Secretary of Defense

NSA concerns, they're nothing compared to the NDAA, 2012 edition

4/9/14
from The Gray Area:

According to Wikipedia, The National Defense Authorization Act (NDAA) is a United States federal law specifying the budget and expenditures of the United States Department of Defense. Each year's act also includes other provisions. The U.S. Congress oversees the defense budget primarily through two yearly bills: the National Defense Authorization Act and defense appropriations bills. The authorization bill determines the agencies responsible for defense, establishes funding levels, and sets the policies under which money will be spent.

National Defense Authorization Act for Fiscal Year 2012, Pub.L. 112–81. This NDAA contains several controversial sections (see article), the chief being §§ 1021-1022, which affirm provisions authorizing the indefinite military detention of civilians, including U.S. citizens, without habeas corpus or due process, contained in the Authorization for Use of Military Force.

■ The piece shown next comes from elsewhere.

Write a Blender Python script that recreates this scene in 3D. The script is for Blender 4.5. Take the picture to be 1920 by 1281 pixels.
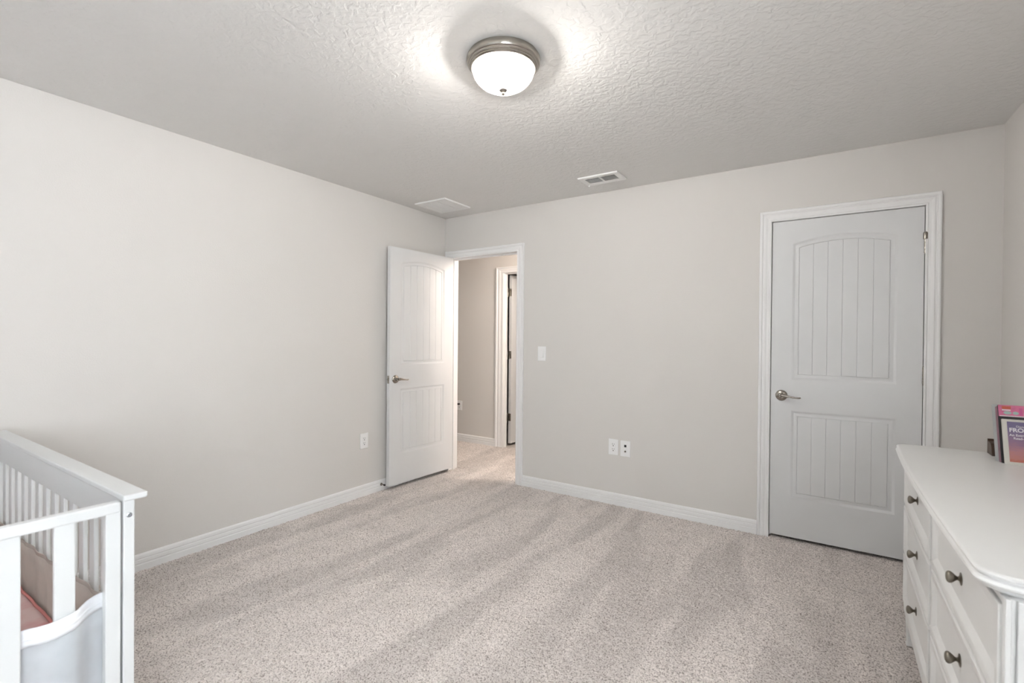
import bpy, bmesh, math, random
from mathutils import Vector, Matrix

for o in list(bpy.data.objects):
    bpy.data.objects.remove(o)
SC = bpy.context.scene
COL = SC.collection
PI = math.pi

# ------------------------------------------------------------------ camera
cam_d = bpy.data.cameras.new('camera'); cam = bpy.data.objects.new('camera', cam_d); COL.objects.link(cam)
yaw, pit, rol, fpx = -0.581755892, -0.00722501, 0.00841877, 903.9048
fw = Vector((math.sin(yaw)*math.cos(pit), math.cos(yaw)*math.cos(pit), math.sin(pit)))
rt = Vector((math.cos(yaw), -math.sin(yaw), 0)); up = rt.cross(fw)
R2 = rt*math.cos(rol) + up*math.sin(rol); U2 = -rt*math.sin(rol) + up*math.cos(rol)
m = Matrix((R2, U2, -fw)).transposed().to_4x4()
m.translation = Vector((3.13877, -3.57302, 1.28355))
cam.matrix_world = m
cam_d.sensor_width = 36.0; cam_d.lens = fpx/1920*36.0; cam_d.clip_start = 0.02
cam_d.dof.use_dof = True; cam_d.dof.focus_distance = 4.2; cam_d.dof.aperture_fstop = 4.0
SC.camera = cam

# ------------------------------------------------------------------ world, light, exposure
W = bpy.data.worlds.new('world'); SC.world = W; W.use_nodes = True
bg = W.node_tree.nodes['Background']; bg.inputs[0].default_value = (0.80, 0.90, 1.0, 1); bg.inputs[1].default_value = 1.0
SC.view_settings.view_transform = 'Standard'; SC.view_settings.look = 'None'
SC.view_settings.gamma = 1.0; SC.view_settings.use_curve_mapping = False
SC.view_settings.exposure = 0.06

def area(name, loc, rot, sx, sy, power, col):
    l = bpy.data.lights.new(name, 'AREA'); l.shape = 'RECTANGLE'; l.size = sx; l.size_y = sy
    l.energy = power; l.color = col
    o = bpy.data.objects.new(name, l); o.location = loc; o.rotation_euler = rot; COL.objects.link(o)
    return o
# daylight entering by the right window behind the camera
area('window_daylight', (4.03, -4.20, 1.42), (0, PI/2, 0), 1.25, 1.60, 124, (0.90, 0.955, 1.0))
area('rear_fill_light', (1.90, -5.73, 1.42), (PI/2, 0, 0), 1.80, 1.25, 10, (0.90, 0.955, 1.0))  # added fill lamp, brightens surfaces facing the rear wall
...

Is there any circumstance where an American citizen can be held "indefinitely ... without habeas corpus or due process"? OF course not. It is one of the basic principals on which this country was founded. It is a major part of the Constitution in the Bill of Rights. So, how could this be passed through Congress?

The good news is that both the left & the right are concerned about this unconstitutional part of the NDAA. The bad news is this is already the law. Makes you wonder if it is directly or indirectly related to the NSA scandal. Be afraid, be very afraid. And, pay attention. This may only the tip of the iceberg.